* EXERCISE DESCRIPTION
The records below hold a stretch from the line with "Continue the Blender" through the line with "tag(finish('knotted_rope', bm, M['rope'], None, 40), 'grimy"; return exactly those lines, ends included, and nothing more.

* Records with scene code

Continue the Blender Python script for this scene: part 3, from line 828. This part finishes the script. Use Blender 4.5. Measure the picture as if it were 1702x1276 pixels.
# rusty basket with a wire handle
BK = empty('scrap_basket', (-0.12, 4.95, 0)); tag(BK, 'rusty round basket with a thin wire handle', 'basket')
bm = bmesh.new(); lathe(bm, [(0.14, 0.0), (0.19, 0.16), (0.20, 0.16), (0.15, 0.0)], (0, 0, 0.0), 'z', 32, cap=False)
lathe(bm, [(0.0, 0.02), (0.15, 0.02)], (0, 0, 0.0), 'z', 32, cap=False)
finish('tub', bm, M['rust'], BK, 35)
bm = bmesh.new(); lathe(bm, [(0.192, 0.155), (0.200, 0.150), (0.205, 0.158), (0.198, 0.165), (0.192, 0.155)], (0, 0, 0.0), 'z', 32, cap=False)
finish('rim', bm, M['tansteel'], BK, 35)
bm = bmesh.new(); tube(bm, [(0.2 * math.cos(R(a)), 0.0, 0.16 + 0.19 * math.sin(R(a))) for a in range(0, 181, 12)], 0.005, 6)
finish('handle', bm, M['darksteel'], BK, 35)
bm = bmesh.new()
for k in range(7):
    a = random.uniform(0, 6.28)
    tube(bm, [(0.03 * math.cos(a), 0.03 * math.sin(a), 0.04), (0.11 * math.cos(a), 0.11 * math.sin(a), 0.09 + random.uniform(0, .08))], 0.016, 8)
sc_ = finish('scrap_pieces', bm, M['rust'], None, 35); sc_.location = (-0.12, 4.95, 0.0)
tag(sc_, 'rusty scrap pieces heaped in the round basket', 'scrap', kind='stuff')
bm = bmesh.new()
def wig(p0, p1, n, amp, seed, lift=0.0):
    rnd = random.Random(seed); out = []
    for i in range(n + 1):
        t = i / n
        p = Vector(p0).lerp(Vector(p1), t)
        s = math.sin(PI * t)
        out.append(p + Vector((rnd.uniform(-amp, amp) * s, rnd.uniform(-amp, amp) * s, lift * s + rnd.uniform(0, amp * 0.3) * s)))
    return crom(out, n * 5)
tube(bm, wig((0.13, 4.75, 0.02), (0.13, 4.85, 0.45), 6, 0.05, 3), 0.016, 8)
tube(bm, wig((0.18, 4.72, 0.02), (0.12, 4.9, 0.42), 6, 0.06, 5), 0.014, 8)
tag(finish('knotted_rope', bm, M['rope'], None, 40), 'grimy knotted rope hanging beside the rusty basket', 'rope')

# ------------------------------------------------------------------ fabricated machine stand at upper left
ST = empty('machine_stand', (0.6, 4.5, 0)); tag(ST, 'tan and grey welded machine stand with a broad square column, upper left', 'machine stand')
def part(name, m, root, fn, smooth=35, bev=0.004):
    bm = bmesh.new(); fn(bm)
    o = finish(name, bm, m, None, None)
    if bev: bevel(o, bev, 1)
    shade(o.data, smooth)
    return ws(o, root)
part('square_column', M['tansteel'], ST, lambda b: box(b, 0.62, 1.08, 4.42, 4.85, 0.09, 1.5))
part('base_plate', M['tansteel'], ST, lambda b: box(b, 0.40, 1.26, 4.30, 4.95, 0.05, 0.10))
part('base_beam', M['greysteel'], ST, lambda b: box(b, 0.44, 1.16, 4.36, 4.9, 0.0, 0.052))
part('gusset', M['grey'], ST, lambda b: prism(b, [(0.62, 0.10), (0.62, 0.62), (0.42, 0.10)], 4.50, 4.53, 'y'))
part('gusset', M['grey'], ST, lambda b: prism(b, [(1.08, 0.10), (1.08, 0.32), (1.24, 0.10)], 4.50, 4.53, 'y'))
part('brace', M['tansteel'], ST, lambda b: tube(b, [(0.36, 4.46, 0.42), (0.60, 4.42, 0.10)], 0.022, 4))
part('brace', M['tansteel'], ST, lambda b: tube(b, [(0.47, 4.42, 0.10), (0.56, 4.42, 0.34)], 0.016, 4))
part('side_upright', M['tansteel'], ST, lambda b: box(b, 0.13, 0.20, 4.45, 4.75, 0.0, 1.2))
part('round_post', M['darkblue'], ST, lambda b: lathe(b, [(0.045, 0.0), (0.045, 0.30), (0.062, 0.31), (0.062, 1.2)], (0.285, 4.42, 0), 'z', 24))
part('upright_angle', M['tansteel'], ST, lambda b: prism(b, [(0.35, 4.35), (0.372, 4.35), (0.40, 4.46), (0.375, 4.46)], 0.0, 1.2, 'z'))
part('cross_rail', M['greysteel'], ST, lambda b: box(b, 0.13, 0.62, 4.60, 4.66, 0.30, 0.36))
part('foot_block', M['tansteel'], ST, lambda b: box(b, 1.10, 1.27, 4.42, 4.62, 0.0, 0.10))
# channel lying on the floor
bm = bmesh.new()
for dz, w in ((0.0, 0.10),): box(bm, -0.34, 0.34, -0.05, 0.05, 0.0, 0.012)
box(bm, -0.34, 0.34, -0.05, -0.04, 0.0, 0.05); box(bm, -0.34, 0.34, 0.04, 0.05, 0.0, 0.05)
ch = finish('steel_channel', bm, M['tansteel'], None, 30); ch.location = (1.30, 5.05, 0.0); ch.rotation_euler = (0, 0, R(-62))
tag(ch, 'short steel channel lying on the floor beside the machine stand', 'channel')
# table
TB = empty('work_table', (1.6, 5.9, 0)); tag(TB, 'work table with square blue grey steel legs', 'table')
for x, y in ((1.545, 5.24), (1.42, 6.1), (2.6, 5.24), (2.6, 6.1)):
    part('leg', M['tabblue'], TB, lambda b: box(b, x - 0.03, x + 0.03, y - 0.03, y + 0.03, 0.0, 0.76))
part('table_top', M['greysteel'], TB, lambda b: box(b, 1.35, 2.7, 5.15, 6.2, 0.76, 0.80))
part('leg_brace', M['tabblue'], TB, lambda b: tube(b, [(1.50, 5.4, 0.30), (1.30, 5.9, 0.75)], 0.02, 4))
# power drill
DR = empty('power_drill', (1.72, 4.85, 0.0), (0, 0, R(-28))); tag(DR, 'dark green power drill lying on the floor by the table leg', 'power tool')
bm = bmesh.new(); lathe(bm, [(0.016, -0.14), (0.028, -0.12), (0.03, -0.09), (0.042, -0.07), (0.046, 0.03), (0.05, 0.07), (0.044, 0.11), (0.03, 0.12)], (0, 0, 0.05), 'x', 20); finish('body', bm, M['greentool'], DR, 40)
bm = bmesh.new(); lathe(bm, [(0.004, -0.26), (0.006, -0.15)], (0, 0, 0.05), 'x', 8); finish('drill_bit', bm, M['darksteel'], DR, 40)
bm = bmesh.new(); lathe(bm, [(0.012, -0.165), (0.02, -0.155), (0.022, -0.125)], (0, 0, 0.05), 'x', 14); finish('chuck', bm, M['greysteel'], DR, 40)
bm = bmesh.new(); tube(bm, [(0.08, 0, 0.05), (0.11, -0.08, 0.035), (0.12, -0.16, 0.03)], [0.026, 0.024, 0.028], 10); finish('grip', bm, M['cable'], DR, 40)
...
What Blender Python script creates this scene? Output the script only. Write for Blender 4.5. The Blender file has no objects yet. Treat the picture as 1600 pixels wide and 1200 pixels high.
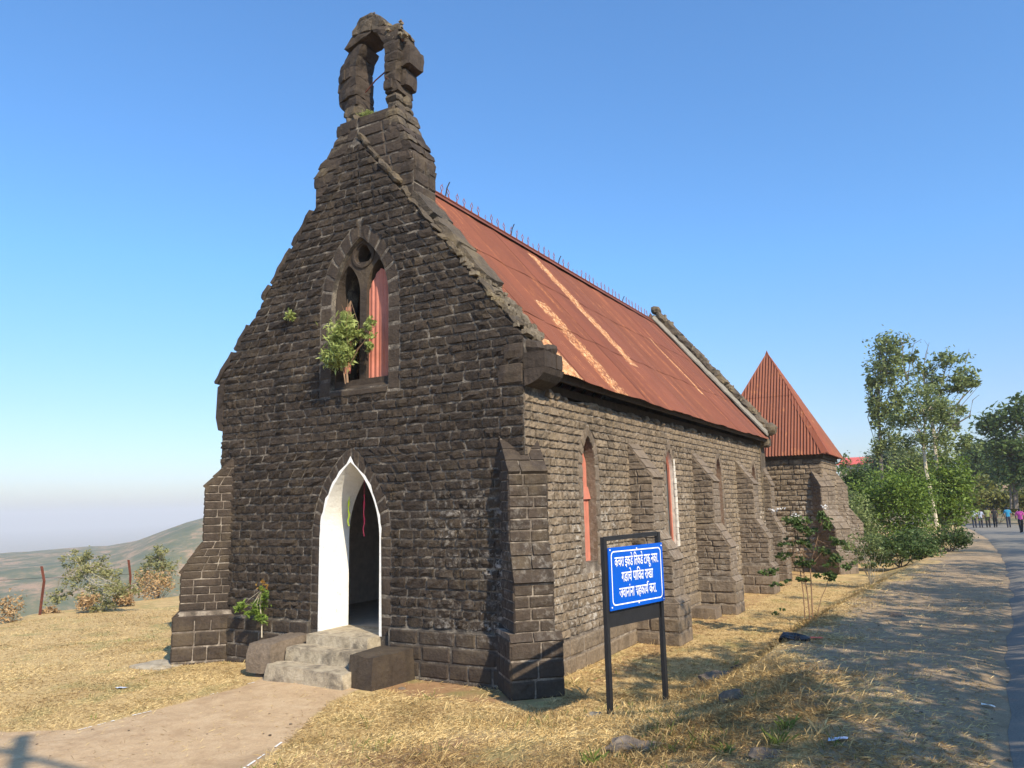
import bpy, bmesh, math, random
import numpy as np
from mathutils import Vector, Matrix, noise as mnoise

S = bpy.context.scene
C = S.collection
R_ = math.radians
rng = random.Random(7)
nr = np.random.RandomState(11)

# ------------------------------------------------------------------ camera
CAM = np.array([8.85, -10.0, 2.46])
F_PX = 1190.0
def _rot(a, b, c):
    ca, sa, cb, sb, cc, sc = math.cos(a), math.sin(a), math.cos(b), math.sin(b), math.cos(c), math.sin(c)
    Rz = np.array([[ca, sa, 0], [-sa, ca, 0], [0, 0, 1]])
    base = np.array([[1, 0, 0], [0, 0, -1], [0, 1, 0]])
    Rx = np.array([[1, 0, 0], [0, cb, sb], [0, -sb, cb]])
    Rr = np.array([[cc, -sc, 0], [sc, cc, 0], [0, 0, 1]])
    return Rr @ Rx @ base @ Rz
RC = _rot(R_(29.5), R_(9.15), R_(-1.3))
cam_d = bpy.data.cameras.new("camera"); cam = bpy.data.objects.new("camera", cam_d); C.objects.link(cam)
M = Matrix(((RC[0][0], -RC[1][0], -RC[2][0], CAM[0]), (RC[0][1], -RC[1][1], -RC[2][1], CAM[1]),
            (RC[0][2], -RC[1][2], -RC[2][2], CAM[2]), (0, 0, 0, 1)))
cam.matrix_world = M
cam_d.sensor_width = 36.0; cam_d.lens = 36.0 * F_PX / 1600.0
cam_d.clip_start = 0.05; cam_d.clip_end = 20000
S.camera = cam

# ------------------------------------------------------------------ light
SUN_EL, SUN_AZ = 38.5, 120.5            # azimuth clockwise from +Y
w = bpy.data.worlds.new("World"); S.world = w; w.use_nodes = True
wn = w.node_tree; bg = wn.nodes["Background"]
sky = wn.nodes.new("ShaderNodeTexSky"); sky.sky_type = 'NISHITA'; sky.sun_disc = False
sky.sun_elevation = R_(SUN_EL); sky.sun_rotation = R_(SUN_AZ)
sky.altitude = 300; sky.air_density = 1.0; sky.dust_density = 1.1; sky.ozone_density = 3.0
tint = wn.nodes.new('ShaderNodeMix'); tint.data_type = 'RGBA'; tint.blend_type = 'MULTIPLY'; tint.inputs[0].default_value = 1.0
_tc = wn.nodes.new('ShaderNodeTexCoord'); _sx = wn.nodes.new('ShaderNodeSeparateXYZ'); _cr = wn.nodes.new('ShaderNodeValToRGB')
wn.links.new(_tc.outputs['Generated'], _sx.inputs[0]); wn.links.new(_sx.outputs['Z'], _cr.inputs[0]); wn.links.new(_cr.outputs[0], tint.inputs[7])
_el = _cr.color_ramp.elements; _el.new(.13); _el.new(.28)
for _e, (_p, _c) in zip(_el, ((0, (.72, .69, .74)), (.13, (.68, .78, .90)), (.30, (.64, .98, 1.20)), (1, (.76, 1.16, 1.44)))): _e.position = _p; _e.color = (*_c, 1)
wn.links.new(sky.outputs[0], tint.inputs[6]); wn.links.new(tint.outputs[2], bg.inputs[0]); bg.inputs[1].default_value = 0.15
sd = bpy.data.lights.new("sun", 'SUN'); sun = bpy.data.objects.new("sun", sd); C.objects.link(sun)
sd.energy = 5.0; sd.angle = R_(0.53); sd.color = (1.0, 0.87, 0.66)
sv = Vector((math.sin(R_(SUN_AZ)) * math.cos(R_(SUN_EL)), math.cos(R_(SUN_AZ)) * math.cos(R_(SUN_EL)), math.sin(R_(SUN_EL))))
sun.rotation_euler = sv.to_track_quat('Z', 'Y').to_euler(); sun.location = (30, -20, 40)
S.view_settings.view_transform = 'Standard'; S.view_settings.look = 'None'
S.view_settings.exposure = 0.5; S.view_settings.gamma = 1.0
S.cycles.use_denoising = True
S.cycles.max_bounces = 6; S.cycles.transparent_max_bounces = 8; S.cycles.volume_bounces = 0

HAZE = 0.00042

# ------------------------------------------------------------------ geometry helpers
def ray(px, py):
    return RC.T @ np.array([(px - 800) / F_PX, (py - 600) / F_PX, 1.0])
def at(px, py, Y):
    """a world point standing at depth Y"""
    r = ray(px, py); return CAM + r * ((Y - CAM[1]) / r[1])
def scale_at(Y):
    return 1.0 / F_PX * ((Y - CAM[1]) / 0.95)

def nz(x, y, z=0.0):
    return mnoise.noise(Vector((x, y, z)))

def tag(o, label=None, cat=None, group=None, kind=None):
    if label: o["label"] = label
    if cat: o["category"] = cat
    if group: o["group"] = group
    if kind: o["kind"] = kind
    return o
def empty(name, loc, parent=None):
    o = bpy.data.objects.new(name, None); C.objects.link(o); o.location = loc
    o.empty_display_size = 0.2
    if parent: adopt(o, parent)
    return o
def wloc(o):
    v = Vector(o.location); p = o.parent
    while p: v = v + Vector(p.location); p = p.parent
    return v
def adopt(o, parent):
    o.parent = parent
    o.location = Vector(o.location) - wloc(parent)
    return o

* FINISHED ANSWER
Continue the Blender Python script for this scene: part 3, from line 828. This part finishes the script. Use Blender 4.5. Measure the picture as if it were 1702x1276 pixels.
# rusty basket with a wire handle
BK = empty('scrap_basket', (-0.12, 4.95, 0)); tag(BK, 'rusty round basket with a thin wire handle', 'basket')
bm = bmesh.new(); lathe(bm, [(0.14, 0.0), (0.19, 0.16), (0.20, 0.16), (0.15, 0.0)], (0, 0, 0.0), 'z', 32, cap=False)
lathe(bm, [(0.0, 0.02), (0.15, 0.02)], (0, 0, 0.0), 'z', 32, cap=False)
finish('tub', bm, M['rust'], BK, 35)
bm = bmesh.new(); lathe(bm, [(0.192, 0.155), (0.200, 0.150), (0.205, 0.158), (0.198, 0.165), (0.192, 0.155)], (0, 0, 0.0), 'z', 32, cap=False)
finish('rim', bm, M['tansteel'], BK, 35)
bm = bmesh.new(); tube(bm, [(0.2 * math.cos(R(a)), 0.0, 0.16 + 0.19 * math.sin(R(a))) for a in range(0, 181, 12)], 0.005, 6)
finish('handle', bm, M['darksteel'], BK, 35)
bm = bmesh.new()
for k in range(7):
    a = random.uniform(0, 6.28)
    tube(bm, [(0.03 * math.cos(a), 0.03 * math.sin(a), 0.04), (0.11 * math.cos(a), 0.11 * math.sin(a), 0.09 + random.uniform(0, .08))], 0.016, 8)
sc_ = finish('scrap_pieces', bm, M['rust'], None, 35); sc_.location = (-0.12, 4.95, 0.0)
tag(sc_, 'rusty scrap pieces heaped in the round basket', 'scrap', kind='stuff')
bm = bmesh.new()
def wig(p0, p1, n, amp, seed, lift=0.0):
    rnd = random.Random(seed); out = []
    for i in range(n + 1):
        t = i / n
        p = Vector(p0).lerp(Vector(p1), t)
        s = math.sin(PI * t)
        out.append(p + Vector((rnd.uniform(-amp, amp) * s, rnd.uniform(-amp, amp) * s, lift * s + rnd.uniform(0, amp * 0.3) * s)))
    return crom(out, n * 5)
tube(bm, wig((0.13, 4.75, 0.02), (0.13, 4.85, 0.45), 6, 0.05, 3), 0.016, 8)
tube(bm, wig((0.18, 4.72, 0.02), (0.12, 4.9, 0.42), 6, 0.06, 5), 0.014, 8)
tag(finish('knotted_rope', bm, M['rope'], None, 40), 'grimy knotted rope hanging beside the rusty basket', 'rope')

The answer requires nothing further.